Ieri, i giornali italiani mostravano l'immagine di un carrista dell'IDF che invocava la protezione di Dio prima di iniziare l’operazione di terra a Gaza City. Questo gesto è stato presentato come un'espressione di empatia umana, come se la divinità potesse essere d'accordo con il genocidio che lui e il suo Stato stanno compiendo.
Ricordo che meno di un mese dopo il 7 ottobre 2023, un giornale italiano parlava già di "corridoi umanitari" organizzati dall'esercito israeliano per spostare le persone in sicurezza verso sud. Quello fu il primo sfollamento forzato, e l'inviato di quel giornale abbracciava in pieno la retorica e le parole israeliane.
Ciò che sta avvenendo oggi è una nuova Nakba. Nel 1948, 700.000 palestinesi furono sfollati, cacciati dalle loro case. Oggi a Gaza i numeri sono ben più alti: si parla di poco meno di 2 milioni di persone che saranno confinate in un grande campo profughi, o meglio, di concentramento, dove non potranno fare altro che chiedere di andare via, se mai l'Egitto dovesse riaprire i valichi.
La nuova Nakba, però, si manifesta anche in Cisgiordania, dove ogni giorno e ogni notte coloni e soldati occupano terre e case, allontanando i legittimi proprietari. Questo è successo anche recentemente al premio Oscar Basel Adra, regista di No Other Land, che ha visto accadere ciò che lui stesso descrive in modo così efficace nel suo film.
Siamo di fronte a una catastrofe, che in arabo si dice Nakba, e il mondo continua a guardare dall'altra parte, parlando di geopolitica anche al bar. Il problema è che abbiamo studiato troppe cartine geografiche dimenticando che in quelle terre vivono persone con diritti, esattamente come noi.
L'isolamento di Israele sul piano internazionale
In tutto questo, Israele non è mai stato così solo. Nella giornata di ieri, i Paesi arabi hanno chiesto una revisione dei rapporti con Israele e, nella dichiarazione finale della riunione dei Paesi arabi e musulmani, si è parlato della necessità di una difesa comune. Al Jazeera ha riportato indiscrezioni sulla riunione e la dichiarazione finale pubblica. Gli Accordi di Abraham appaiono ormai distanti, e i recenti tempi di normalizzazione dei rapporti con i sauditi e altri emirati sembrano lontanissimi. Più che le decine di migliaia di morti (anche se il numero esatto, probabilmente centinaia, dovrà essere confermato dai dati ufficiali), il bombardamento di Doha ha segnato uno spartiacque nei rapporti con i Paesi del Golfo e con il mondo arabo in generale.

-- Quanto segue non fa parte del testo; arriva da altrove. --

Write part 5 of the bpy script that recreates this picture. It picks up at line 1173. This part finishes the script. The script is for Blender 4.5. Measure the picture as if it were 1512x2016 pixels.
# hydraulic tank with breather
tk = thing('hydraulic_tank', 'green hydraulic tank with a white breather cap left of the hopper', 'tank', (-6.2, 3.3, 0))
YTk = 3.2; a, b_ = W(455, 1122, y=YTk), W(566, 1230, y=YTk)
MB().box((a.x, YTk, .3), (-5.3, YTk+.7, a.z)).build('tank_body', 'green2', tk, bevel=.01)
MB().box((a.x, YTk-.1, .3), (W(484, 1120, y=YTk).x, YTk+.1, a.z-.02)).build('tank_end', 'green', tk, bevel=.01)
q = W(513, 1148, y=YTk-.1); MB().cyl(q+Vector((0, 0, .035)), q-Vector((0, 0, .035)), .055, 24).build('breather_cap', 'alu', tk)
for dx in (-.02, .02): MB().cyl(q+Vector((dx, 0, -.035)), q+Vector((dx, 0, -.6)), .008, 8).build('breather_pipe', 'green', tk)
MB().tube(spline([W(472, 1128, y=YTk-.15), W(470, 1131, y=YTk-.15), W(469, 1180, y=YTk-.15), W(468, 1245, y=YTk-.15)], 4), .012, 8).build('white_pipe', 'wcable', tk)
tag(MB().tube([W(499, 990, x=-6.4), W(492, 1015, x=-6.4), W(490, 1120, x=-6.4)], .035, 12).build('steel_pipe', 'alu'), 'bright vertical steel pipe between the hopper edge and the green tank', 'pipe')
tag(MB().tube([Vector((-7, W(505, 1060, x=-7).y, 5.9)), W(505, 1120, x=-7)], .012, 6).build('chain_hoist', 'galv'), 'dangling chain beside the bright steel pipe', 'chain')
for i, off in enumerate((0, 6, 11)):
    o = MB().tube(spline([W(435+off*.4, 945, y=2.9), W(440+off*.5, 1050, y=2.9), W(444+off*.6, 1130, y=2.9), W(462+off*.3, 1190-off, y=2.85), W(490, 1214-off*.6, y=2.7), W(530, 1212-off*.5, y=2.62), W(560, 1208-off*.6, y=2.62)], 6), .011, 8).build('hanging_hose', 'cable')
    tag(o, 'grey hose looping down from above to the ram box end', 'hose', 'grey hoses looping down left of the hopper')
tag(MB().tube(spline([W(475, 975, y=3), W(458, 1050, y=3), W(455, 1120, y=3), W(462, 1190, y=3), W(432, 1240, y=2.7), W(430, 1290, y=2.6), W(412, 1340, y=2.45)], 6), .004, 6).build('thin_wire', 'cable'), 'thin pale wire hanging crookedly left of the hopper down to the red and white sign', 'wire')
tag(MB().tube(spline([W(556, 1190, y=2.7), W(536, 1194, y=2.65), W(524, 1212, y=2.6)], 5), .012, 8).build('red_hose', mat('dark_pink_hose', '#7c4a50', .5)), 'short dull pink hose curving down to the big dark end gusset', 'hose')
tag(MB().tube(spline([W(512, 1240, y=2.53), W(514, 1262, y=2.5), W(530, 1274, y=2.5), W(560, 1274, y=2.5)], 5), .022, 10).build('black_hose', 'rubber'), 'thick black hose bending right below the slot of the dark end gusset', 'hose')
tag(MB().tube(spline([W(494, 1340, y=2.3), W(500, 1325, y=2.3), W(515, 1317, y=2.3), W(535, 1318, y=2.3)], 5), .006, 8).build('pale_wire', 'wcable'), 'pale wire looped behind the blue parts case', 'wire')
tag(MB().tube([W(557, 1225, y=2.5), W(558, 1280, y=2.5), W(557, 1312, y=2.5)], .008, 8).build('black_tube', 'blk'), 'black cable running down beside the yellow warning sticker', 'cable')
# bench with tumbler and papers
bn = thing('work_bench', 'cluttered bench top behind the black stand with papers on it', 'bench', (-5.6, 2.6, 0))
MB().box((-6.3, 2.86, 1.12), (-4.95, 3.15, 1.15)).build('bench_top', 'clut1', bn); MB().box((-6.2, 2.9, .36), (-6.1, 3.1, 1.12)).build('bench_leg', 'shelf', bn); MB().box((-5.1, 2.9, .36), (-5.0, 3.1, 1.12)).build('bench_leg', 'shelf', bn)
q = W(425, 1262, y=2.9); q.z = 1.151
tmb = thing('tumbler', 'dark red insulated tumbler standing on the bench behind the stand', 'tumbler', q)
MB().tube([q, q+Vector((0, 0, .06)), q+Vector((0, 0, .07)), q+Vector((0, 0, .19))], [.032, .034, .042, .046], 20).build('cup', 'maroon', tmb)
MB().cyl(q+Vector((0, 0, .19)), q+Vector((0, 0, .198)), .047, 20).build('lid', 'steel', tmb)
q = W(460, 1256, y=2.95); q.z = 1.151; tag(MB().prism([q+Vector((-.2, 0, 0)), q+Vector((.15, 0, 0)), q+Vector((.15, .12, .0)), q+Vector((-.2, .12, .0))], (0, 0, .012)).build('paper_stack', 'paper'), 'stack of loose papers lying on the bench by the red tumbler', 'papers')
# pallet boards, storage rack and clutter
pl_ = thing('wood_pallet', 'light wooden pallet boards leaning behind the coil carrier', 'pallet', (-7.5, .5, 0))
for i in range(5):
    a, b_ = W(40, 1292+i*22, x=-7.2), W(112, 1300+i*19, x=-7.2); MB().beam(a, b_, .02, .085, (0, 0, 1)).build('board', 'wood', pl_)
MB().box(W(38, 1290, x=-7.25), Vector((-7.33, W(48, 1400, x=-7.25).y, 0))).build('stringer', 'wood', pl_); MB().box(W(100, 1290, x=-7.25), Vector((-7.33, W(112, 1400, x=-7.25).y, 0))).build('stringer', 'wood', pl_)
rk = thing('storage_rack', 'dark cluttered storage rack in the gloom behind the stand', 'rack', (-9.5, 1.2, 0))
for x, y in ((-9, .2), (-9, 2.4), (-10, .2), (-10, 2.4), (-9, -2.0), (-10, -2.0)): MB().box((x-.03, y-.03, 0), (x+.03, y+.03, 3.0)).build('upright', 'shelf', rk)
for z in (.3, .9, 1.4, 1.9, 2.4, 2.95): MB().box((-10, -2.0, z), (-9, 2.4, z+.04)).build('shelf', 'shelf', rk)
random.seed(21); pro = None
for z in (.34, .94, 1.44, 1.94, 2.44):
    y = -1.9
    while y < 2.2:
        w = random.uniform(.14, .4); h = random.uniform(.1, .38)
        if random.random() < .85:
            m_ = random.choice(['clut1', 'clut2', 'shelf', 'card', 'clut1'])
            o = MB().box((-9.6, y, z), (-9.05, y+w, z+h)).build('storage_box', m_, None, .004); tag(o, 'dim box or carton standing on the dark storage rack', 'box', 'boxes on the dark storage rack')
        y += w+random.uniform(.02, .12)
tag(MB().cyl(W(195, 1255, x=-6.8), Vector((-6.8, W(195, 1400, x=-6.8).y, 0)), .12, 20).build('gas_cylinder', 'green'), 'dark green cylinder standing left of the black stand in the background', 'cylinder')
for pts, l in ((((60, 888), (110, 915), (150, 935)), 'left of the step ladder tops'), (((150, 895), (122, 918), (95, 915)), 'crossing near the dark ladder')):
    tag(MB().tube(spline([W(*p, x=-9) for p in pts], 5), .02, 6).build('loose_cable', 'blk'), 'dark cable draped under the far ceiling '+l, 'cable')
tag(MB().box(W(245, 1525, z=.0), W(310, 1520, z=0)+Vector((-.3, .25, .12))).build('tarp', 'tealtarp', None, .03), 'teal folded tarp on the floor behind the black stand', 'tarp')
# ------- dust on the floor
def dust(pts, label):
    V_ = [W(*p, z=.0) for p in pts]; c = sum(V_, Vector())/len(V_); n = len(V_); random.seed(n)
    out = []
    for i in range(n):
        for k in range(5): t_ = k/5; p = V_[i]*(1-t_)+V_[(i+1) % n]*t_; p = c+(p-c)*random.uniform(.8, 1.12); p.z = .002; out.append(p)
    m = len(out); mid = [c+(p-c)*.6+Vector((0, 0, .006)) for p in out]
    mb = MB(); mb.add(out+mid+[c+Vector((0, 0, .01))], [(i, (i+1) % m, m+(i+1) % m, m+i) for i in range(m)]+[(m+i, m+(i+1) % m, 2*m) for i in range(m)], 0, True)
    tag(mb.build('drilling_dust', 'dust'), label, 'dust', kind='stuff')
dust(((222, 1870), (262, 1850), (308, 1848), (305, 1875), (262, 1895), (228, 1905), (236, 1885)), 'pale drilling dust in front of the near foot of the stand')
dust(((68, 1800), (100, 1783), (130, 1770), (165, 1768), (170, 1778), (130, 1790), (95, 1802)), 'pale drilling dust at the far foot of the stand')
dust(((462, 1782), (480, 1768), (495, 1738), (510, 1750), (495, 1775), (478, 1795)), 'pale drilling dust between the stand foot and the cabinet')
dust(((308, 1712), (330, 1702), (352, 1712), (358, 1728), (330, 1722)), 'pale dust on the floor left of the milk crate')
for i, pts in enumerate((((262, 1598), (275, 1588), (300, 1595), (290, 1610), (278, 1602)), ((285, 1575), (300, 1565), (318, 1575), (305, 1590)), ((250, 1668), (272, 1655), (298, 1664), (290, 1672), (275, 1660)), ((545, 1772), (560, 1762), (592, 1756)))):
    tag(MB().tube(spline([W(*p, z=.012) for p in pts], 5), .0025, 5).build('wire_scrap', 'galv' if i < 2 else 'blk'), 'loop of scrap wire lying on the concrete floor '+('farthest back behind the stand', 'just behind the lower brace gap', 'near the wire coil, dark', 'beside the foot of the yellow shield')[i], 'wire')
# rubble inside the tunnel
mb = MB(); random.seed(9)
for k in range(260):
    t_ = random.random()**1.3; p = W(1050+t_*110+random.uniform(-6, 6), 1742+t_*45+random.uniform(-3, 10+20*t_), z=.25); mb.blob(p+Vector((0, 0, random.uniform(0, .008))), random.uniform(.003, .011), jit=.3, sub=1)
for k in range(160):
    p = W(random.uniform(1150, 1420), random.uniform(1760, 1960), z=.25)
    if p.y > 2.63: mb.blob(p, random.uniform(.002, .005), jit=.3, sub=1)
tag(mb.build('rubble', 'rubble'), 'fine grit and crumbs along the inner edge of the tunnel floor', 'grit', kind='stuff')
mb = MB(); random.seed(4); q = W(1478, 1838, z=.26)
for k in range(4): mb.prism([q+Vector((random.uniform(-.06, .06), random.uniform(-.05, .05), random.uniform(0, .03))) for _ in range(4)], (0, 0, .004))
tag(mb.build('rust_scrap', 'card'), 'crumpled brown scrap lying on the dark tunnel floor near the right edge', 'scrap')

Anche i rapporti tra Turchia e Israele, storicamente ambigui e spesso tesi, sono giunti a un punto di rottura. Oggi, Erdogan ha innalzato barriere importanti, non solo negando lo spazio aereo agli aerei israeliani, ma anche interrompendo ogni rapporto economico. Questa mossa è stata discussa anche nella riunione di ieri dei Paesi arabi e musulmani, che hanno compreso come tutti siano potenziali nemici e che, dopo quanto accaduto al Qatar e al Libano, non si sa chi sarà il prossimo.
A complicare la situazione è arrivata una notizia da Axios: l'agenzia di stampa ha riferito che Israele avrebbe avvertito gli Stati Uniti prima del bombardamento, con fonti che confermerebbero l’informazione. Questo scombina i piani di Trump, viste le sue recenti dichiarazioni concilianti con il Qatar, un alleato politico e diplomatico strategico e importante nell'area.
Dal Times of Israel, invece, si legge che Netanyahu ha dichiarato che Israele è più isolato che mai e deve puntare all'autosufficienza, parlando di una "nuova Sparta" circondata da nemici che deve cavarsela da sola. Un Paese isolato e in uno stato di guerra permanente.